• [Data shown]:
************

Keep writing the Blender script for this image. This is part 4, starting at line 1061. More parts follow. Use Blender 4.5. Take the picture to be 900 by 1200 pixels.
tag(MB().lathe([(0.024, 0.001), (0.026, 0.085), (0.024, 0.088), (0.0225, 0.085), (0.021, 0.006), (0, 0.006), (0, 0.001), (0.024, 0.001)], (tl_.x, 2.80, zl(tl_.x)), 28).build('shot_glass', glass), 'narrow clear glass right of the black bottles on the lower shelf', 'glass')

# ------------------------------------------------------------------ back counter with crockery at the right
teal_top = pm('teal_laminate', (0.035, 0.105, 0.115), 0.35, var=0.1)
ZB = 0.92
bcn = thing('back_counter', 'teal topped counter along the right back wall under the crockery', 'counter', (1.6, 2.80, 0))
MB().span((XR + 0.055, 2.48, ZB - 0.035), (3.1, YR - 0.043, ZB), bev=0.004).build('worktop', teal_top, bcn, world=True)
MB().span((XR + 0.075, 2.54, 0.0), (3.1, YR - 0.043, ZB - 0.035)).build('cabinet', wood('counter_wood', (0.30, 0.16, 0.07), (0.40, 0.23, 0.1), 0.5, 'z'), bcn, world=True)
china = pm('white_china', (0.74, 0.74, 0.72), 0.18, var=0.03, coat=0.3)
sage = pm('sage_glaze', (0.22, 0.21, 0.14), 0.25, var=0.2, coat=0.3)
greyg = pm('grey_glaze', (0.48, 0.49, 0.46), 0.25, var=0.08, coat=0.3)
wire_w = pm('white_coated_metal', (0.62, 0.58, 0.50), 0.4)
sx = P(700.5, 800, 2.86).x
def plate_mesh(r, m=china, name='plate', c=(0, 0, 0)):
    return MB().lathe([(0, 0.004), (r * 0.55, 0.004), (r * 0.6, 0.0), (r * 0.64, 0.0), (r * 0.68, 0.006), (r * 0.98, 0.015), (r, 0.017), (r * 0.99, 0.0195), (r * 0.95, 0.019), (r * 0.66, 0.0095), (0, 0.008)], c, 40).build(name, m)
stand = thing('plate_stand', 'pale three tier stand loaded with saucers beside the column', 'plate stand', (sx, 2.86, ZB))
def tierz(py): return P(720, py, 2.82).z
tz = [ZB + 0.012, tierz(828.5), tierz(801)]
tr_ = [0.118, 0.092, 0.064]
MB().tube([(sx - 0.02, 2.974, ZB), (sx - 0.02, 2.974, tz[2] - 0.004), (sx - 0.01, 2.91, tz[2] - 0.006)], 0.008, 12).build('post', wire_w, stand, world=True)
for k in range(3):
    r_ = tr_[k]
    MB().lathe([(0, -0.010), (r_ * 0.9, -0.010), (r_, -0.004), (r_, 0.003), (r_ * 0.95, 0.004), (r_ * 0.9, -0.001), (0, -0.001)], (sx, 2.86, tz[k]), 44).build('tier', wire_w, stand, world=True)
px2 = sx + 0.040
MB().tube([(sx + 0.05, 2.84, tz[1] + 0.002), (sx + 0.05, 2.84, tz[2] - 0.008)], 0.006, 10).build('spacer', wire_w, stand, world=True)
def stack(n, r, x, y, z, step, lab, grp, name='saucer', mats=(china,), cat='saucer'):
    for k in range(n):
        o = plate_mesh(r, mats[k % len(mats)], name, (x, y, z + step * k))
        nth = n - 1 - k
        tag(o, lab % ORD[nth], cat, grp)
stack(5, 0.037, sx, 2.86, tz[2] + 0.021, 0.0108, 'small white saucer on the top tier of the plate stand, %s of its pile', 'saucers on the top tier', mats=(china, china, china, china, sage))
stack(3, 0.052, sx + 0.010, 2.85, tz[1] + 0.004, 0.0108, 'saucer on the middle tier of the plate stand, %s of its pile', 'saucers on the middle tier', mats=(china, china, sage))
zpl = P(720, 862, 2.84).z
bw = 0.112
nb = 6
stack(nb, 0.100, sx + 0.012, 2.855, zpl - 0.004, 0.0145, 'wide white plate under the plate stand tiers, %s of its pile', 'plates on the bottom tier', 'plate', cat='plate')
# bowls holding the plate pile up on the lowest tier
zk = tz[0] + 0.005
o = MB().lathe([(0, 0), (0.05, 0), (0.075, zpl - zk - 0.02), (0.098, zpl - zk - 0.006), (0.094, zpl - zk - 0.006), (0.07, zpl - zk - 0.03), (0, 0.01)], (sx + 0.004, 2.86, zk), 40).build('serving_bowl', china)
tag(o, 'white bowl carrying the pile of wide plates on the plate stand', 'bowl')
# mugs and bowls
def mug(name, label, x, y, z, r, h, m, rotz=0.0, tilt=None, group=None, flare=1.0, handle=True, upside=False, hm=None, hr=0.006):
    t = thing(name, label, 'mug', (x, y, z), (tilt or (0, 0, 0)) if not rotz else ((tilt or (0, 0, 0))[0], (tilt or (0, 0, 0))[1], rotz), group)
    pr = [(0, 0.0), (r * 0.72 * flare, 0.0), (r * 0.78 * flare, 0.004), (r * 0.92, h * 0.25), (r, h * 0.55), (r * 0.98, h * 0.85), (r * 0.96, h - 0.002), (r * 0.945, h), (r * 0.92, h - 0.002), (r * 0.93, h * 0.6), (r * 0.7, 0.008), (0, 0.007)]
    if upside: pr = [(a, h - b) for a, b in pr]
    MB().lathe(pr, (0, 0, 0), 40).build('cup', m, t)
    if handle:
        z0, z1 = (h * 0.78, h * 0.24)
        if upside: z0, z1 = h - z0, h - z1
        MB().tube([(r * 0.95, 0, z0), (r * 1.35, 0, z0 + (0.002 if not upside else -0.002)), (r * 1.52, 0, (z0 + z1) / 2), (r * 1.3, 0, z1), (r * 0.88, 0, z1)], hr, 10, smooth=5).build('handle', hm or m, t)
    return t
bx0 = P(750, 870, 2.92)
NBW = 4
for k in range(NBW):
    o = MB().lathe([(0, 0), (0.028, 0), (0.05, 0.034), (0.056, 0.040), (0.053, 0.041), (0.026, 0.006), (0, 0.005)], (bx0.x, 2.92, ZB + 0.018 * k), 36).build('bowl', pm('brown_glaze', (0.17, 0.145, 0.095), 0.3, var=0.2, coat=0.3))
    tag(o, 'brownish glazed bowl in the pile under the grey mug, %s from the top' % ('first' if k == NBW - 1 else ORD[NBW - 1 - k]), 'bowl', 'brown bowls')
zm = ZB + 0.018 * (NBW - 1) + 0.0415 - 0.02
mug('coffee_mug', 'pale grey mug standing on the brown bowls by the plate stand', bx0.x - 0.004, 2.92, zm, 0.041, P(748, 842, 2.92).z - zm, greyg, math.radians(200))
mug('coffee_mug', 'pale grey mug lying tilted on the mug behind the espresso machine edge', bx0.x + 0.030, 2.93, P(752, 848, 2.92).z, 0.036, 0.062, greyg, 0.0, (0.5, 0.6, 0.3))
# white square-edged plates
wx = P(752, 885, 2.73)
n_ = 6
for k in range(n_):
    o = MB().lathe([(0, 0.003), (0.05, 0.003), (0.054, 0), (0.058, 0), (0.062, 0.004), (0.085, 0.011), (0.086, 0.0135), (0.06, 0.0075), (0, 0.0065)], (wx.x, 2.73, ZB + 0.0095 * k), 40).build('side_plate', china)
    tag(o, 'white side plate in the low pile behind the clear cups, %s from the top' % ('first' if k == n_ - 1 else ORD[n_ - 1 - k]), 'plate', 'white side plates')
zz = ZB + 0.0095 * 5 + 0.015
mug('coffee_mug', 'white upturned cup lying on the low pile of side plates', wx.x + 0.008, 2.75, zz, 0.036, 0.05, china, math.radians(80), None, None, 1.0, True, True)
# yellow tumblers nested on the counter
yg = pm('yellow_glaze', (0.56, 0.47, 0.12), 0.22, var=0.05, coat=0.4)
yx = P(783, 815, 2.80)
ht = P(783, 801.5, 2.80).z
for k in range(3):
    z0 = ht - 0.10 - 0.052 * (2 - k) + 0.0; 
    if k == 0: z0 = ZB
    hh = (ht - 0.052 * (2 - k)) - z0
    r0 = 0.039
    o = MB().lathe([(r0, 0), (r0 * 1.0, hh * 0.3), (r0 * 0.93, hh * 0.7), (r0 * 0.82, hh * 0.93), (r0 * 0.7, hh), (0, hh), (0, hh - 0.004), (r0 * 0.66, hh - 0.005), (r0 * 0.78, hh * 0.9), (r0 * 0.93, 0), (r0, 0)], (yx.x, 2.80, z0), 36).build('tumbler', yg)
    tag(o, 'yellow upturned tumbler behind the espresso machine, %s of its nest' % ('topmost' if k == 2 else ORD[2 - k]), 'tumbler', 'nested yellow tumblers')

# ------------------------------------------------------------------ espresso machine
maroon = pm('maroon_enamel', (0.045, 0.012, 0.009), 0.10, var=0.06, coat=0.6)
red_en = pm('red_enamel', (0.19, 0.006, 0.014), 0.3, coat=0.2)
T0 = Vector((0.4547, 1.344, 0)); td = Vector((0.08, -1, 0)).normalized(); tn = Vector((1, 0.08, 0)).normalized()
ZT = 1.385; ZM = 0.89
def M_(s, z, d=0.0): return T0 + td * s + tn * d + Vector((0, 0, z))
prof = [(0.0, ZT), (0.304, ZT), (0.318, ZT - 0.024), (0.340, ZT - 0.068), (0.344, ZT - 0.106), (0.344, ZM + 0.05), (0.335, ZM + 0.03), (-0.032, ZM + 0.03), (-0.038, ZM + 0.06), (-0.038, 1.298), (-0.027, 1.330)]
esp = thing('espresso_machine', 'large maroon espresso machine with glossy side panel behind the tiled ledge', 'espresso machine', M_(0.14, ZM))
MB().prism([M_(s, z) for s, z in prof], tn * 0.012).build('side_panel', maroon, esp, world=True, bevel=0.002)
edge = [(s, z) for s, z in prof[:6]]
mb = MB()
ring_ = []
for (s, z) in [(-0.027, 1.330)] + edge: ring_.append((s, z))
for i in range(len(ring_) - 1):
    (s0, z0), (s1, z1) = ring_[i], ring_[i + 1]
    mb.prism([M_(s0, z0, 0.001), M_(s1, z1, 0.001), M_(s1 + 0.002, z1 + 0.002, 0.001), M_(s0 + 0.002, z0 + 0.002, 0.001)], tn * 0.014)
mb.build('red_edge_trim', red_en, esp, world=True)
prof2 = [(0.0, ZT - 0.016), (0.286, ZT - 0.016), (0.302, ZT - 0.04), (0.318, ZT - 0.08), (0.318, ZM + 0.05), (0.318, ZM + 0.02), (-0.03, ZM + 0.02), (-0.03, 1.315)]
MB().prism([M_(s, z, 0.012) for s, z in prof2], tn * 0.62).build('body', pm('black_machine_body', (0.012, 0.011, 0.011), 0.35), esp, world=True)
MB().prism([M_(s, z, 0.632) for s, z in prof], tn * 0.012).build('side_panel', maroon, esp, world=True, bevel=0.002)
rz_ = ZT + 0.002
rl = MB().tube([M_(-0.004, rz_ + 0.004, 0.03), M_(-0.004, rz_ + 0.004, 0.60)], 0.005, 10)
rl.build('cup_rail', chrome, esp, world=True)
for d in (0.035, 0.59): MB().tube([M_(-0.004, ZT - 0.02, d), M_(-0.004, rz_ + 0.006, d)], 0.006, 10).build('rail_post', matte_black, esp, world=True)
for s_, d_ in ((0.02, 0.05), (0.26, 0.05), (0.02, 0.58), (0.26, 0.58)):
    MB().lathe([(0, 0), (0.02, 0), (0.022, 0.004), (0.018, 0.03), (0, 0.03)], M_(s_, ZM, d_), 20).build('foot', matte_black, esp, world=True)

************

• [Exercise]: Each line from the top of the material above through the line with "lower shelf', 'glass')" must be echoed exactly, and no other line.

• [Response below]:
Keep writing the Blender script for this image. This is part 4, starting at line 1061. More parts follow. Use Blender 4.5. Take the picture to be 900 by 1200 pixels.
tag(MB().lathe([(0.024, 0.001), (0.026, 0.085), (0.024, 0.088), (0.0225, 0.085), (0.021, 0.006), (0, 0.006), (0, 0.001), (0.024, 0.001)], (tl_.x, 2.80, zl(tl_.x)), 28).build('shot_glass', glass), 'narrow clear glass right of the black bottles on the lower shelf', 'glass')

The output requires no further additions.